Clive Lewis has warned of the danger of Labour facing a “rout” in its Northern heartlands by UKIP.
Lewis, the shadow business secretary, is seen as a key ally of Jeremy Corbyn. At a public meeting of his constituents, he said he “was told – if you break with the whip in any stage in this process, you are helping to elect Paul Nuttall in Stoke”.
“There are swathes of this country, like in Stoke, where we are hanging on by the fingernails to keep UKIP at bay,” he warned, adding that “if they make a breakthrough, there’ll be a rout”.
“I do not want the politics of Trump in Westminster. And once they have one voice, they will have a base, and it will be a domino effect.”
Lewis represents Norwich South, which voted to remain in the European Union. It has been rumoured that he could break from the whip this week to vote against article 50 at the third reading.
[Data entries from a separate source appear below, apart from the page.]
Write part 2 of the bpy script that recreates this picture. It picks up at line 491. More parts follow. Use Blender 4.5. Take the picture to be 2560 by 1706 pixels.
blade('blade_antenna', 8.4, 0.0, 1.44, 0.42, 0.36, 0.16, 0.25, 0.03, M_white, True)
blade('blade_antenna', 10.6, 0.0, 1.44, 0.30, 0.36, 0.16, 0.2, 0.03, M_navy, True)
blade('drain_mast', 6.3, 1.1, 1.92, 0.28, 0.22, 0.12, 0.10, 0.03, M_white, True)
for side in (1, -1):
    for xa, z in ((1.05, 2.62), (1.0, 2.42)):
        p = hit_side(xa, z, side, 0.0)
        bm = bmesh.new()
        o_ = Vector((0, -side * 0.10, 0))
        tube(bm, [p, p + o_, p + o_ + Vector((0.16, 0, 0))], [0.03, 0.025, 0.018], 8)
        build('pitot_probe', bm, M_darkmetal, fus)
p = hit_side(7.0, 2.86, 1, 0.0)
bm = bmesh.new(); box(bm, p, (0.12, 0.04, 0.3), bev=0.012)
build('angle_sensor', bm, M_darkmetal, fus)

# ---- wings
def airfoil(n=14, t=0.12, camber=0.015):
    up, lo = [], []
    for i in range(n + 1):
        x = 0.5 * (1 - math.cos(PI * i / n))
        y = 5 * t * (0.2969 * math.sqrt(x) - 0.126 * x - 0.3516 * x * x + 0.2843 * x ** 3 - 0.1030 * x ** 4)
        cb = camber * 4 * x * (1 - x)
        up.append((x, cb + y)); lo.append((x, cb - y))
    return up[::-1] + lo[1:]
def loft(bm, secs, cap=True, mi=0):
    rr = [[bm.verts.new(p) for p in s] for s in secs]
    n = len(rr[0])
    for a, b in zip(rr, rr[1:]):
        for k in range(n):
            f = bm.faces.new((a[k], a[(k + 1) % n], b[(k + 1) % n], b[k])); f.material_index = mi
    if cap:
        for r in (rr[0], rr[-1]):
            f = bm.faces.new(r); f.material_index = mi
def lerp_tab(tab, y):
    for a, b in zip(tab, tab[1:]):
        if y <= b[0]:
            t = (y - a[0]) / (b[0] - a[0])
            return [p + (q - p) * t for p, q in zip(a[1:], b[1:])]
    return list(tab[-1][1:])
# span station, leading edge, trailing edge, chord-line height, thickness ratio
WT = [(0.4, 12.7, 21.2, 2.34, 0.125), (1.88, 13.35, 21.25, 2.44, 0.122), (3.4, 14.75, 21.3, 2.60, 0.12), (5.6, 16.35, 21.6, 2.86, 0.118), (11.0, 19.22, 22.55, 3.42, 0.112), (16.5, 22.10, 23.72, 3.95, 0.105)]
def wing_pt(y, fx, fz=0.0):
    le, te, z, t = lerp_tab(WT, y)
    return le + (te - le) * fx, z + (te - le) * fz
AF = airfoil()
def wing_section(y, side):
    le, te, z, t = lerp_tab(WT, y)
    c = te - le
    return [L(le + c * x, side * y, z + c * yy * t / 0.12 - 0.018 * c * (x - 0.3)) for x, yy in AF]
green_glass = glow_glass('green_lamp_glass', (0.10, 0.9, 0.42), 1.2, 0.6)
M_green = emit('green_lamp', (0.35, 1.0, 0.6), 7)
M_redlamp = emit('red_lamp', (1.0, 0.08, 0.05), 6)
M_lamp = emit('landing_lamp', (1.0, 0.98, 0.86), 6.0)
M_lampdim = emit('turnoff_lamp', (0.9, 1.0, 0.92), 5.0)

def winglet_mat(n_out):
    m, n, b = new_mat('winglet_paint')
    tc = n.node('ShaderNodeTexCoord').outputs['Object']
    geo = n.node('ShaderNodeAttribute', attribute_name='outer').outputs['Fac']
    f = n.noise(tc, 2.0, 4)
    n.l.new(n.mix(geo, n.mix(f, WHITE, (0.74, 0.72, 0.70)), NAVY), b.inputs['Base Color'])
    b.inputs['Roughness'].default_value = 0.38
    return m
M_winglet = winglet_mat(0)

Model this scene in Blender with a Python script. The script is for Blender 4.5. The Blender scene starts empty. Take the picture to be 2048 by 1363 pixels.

He voted for it, however, at the second reading last week.
He said to his constituents: “If at the end of that process the bill before us is still an overwhelmingly Tory, hard, cliff-edge Trumpian Brexit then I am prepared to break the whip and I am prepared to walk from the shadow cabinet,”
You can read the full breakdown of how Labour’s MPs voted here.
Nuttall, UKIP’s candidate in Stoke and party leader, has had his own campaigning woes, with Michael Crick uncovering that he had put an address on his candidacy forms which did not appear to be occupied. Nuttall claimed he had spent nights there. He and former leader Nigel Farage were pelted with eggs yesterday on the campaign trail.
Labour’s candidate in Stoke central, Gareth Snell, said on LabourList: “When Paul Nuttall was asked what he knew about Stoke-on-Trent, he suggested he understood our city because he’s stood before in Bootle, three times, and these places are all the same.”